When he would go back to Dublin between tours, he says, he developed an “ugly reflex” of zoning out while his old friends updated him on their lives and jobs, waiting “until I could talk about myself again.” “Getting rid of that was…” he continues before pausing and chuckling to himself, processing the change in real time. “Jesus Christ, I truly dread to think what type of album I would’ve written if I still had that mindset.”
Instead, he wrote ‘Skinty Fia’: a record he sees as more akin to ‘Dogrel’ than ‘A Hero’s Death’ in its “communal” message, and one that tracks shifting cultures and identities - that’s angry yet hopeful, confused yet defiant. It’s their best album yet.

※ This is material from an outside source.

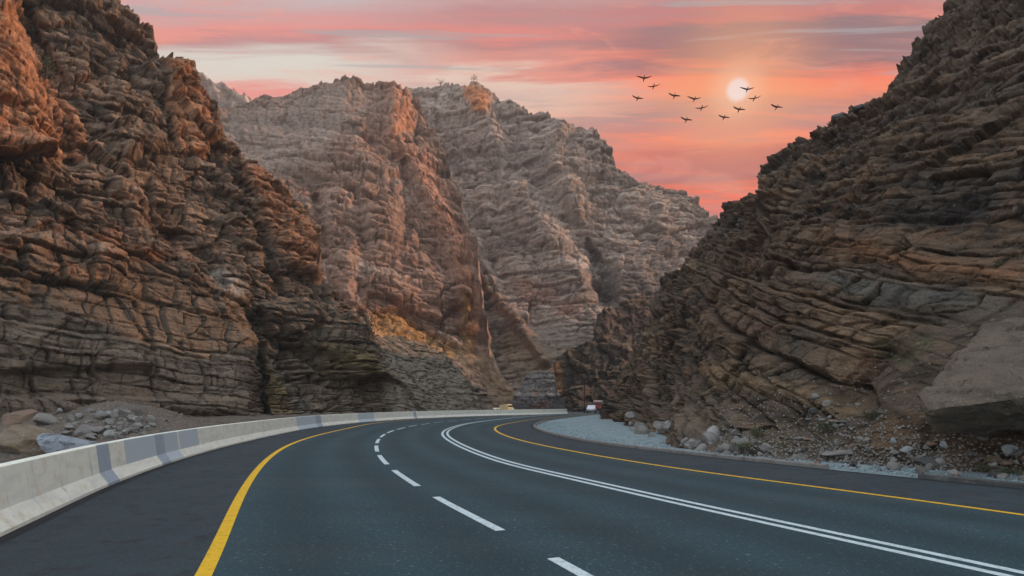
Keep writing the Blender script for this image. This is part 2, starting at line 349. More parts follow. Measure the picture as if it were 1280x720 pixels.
for k in range(-2, 26):
    a, b = s0+5*k, s0+5*k+3.35
    if a < 0: continue
    q = np.linspace(a, b, 9); Q = np.stack([np.interp(q, s, DA[:, j]) for j in range(2)], 1)
    line(Q, .155, 'lane_dash', M['white_line'])
strip(offset(BB, -.05), offset(BB, .14), .004, 'dark_edge', M['dark_strip'], road)  # dark strip along the foot of the barrier

line(GE, .16, 'dark_edge', M['dark_strip'], -.10, .004)  # dark strip on the road side of the kerb
# kerb along the gravel
def sweep(Q, prof, name, m, parent=None, closed=True):
    """prof: list of (offset to the right, z)"""
    k = len(prof); T = np.gradient(Q, axis=0); T /= np.linalg.norm(T, axis=1)[:, None]; R = np.stack([T[:, 1], -T[:, 0]], 1)
    vs = []
    for i in range(len(Q)):
        for (o, z) in prof: vs.append((Q[i, 0]+R[i, 0]*o, Q[i, 1]+R[i, 1]*o, z))
    fs = [(i*k+j, i*k+(j+1) % k, (i+1)*k+(j+1) % k, (i+1)*k+j) for i in range(len(Q)-1) for j in range(k if closed else k-1)]
    if closed: fs += [tuple(range(k))[::-1], tuple(range((len(Q)-1)*k, len(Q)*k))]
    return mesh_obj(name, vs, fs, m, parent)
sG = arclen(GE)
def near_s(Q, p): return arclen(Q)[np.argmin(np.linalg.norm(Q-np.array(p[:2]), axis=1))]
def cut(Q, a, b, step=.3):
    s_ = arclen(Q); q = np.linspace(a, b, max(3, int((b-a)/step))); return np.stack([np.interp(q, s_, Q[:, j]) for j in range(2)], 1)
kprof = [(.02, -.03), (.02, .09), (.05, .11), (.20, .11), (.22, .08), (.22, -.03)]
kg0 = near_s(GE, gp(1135, 597)); kg1 = near_s(GE, gp(1035, 587))
kb = sweep(cut(GE, 0, kg0), kprof, 'kerb', M['stone_dark']); tag(kb, 'low dark kerb at the near right roadside', 'kerb', kind='structure')
kb = sweep(cut(GE, kg1, sG[-1]*.62), kprof, 'kerb', M['stone_grey']); tag(kb, 'low grey kerb round the tip of the gravel verge', 'kerb', kind='structure')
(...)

While everything may seem rosy as the ‘Skinty Fia’ world tour beckons, Grian has one tiny worry left. “I don’t know what I’ll write about on this tour,” he says. “Because we have to keep writing. It’s always been the way.
“Writing is proof that I’m alive,” the frontman continues, his eyes suddenly glistening. He cuts a noticeably more animated figure when looking towards the future than regurgitating the past. “Writing means that I’m still thinking and moving.
“If we write a tune together on the day of a gig, that gig will undoubtedly be better,” he concludes. “It gives us back our sense of autonomy and I become a better partner, son and brother when I’ve written something. It allays all my fears and insecurities for a little while.”
‘Skinty Fia’ is out 22nd April via Partisan.